"""
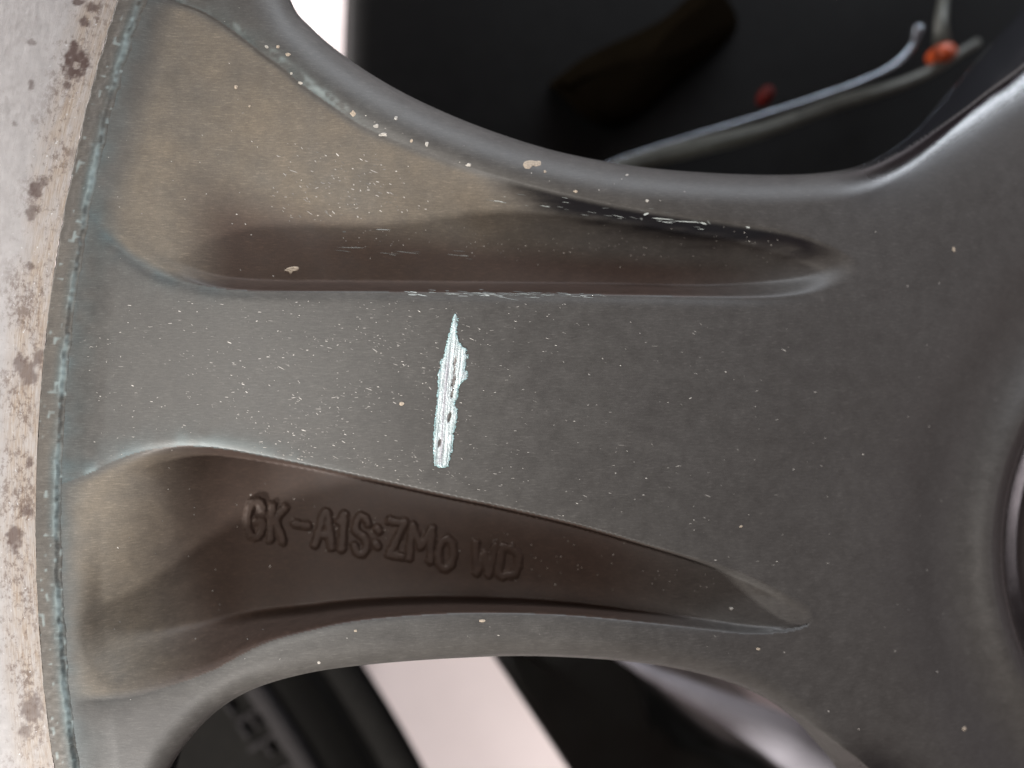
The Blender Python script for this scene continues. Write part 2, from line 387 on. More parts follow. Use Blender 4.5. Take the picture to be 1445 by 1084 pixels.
    wear += 0.12*np.exp(-((dCb-9)/9.0)**2)*(~inB)*(~below)*ss(200, 270, U)*(1-ss(330, 460, U))*np.clip(0.7+nz*.5, 0, 1)
    h += 0.03*vnoise(U/60, V/60, 9)
    lit_tone = np.clip((1-ss(420, 1180, U+30*vnoise(U/70, V/70, 81)))*(1-0.7*ss(960, 1010, V)), 0, 1)  # light falloff put into colour: paler left, darker at hub and lower flange
    return h, dict(lit_tone=lit_tone, gloss_shade=np.clip(gloss_shade, 0, 1), dust=dust, brown=np.clip(brown, 0, 1), cool=cool, wear=np.clip(wear, 0, 1))

def to_world(U, V, h_mm):
    z = h_mm*1e-3; k = (DIST-z)/DIST
    return np.stack([(U-CU)*S*k, -(V-CV)*S*k, z], -1)

# ------------------------------------------------------------------ the wheel
wheel = bpy.data.objects.new('alloy_wheel', None); col.objects.link(wheel)
wheel['label'] = 'dark grey alloy wheel with scraped spoke, cast lettering and corroded rim'
wheel['category'] = 'wheel'

def axis(a, b, lo, hi, step):
    mid_ = np.arange(a, b, step); g = []
    x = a; st = step
    while x > lo: st = min(st*1.25, 24); x -= st; g.append(x)
    r = []; x = mid_[-1]; st = step
    while x < hi: st = min(st*1.25, 24); x += st; r.append(x)
    return np.array(g[::-1]+list(mid_)+r)
ua = axis(66, 1460, 20, 1900, 2.0); va = axis(-14, 1100, -420, 1520, 2.0)
U, V = np.meshgrid(ua, va)
nr, nc = U.shape
Uf = U.ravel().copy(); Vf = V.ravel().copy()
F = grid_faces(nr, nc)
uc = Uf[F].mean(1); vc = Vf[F].mean(1)
keep = (np.hypot(uc-EC, vc-EV) < ER) & ~in_poly(uc, vc, WTP) & ~in_poly(uc, vc, WBP)
cnt_all = np.bincount(F.ravel(), minlength=len(Uf)); cnt_k = np.bincount(F[keep].ravel(), minlength=len(Uf))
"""
• **Set problem**: Print the complete listing exactly as it stands, without its pictures.

• **Solved problem**:
The Blender Python script for this scene continues. Write part 2, from line 387 on. More parts follow. Use Blender 4.5. Take the picture to be 1445 by 1084 pixels.
    wear += 0.12*np.exp(-((dCb-9)/9.0)**2)*(~inB)*(~below)*ss(200, 270, U)*(1-ss(330, 460, U))*np.clip(0.7+nz*.5, 0, 1)
    h += 0.03*vnoise(U/60, V/60, 9)
    lit_tone = np.clip((1-ss(420, 1180, U+30*vnoise(U/70, V/70, 81)))*(1-0.7*ss(960, 1010, V)), 0, 1)  # light falloff put into colour: paler left, darker at hub and lower flange
    return h, dict(lit_tone=lit_tone, gloss_shade=np.clip(gloss_shade, 0, 1), dust=dust, brown=np.clip(brown, 0, 1), cool=cool, wear=np.clip(wear, 0, 1))

def to_world(U, V, h_mm):
    z = h_mm*1e-3; k = (DIST-z)/DIST
    return np.stack([(U-CU)*S*k, -(V-CV)*S*k, z], -1)

# ------------------------------------------------------------------ the wheel
wheel = bpy.data.objects.new('alloy_wheel', None); col.objects.link(wheel)
wheel['label'] = 'dark grey alloy wheel with scraped spoke, cast lettering and corroded rim'
wheel['category'] = 'wheel'

def axis(a, b, lo, hi, step):
    mid_ = np.arange(a, b, step); g = []
    x = a; st = step
    while x > lo: st = min(st*1.25, 24); x -= st; g.append(x)
    r = []; x = mid_[-1]; st = step
    while x < hi: st = min(st*1.25, 24); x += st; r.append(x)
    return np.array(g[::-1]+list(mid_)+r)
ua = axis(66, 1460, 20, 1900, 2.0); va = axis(-14, 1100, -420, 1520, 2.0)
U, V = np.meshgrid(ua, va)
nr, nc = U.shape
Uf = U.ravel().copy(); Vf = V.ravel().copy()
F = grid_faces(nr, nc)
uc = Uf[F].mean(1); vc = Vf[F].mean(1)
keep = (np.hypot(uc-EC, vc-EV) < ER) & ~in_poly(uc, vc, WTP) & ~in_poly(uc, vc, WBP)
cnt_all = np.bincount(F.ravel(), minlength=len(Uf)); cnt_k = np.bincount(F[keep].ravel(), minlength=len(Uf))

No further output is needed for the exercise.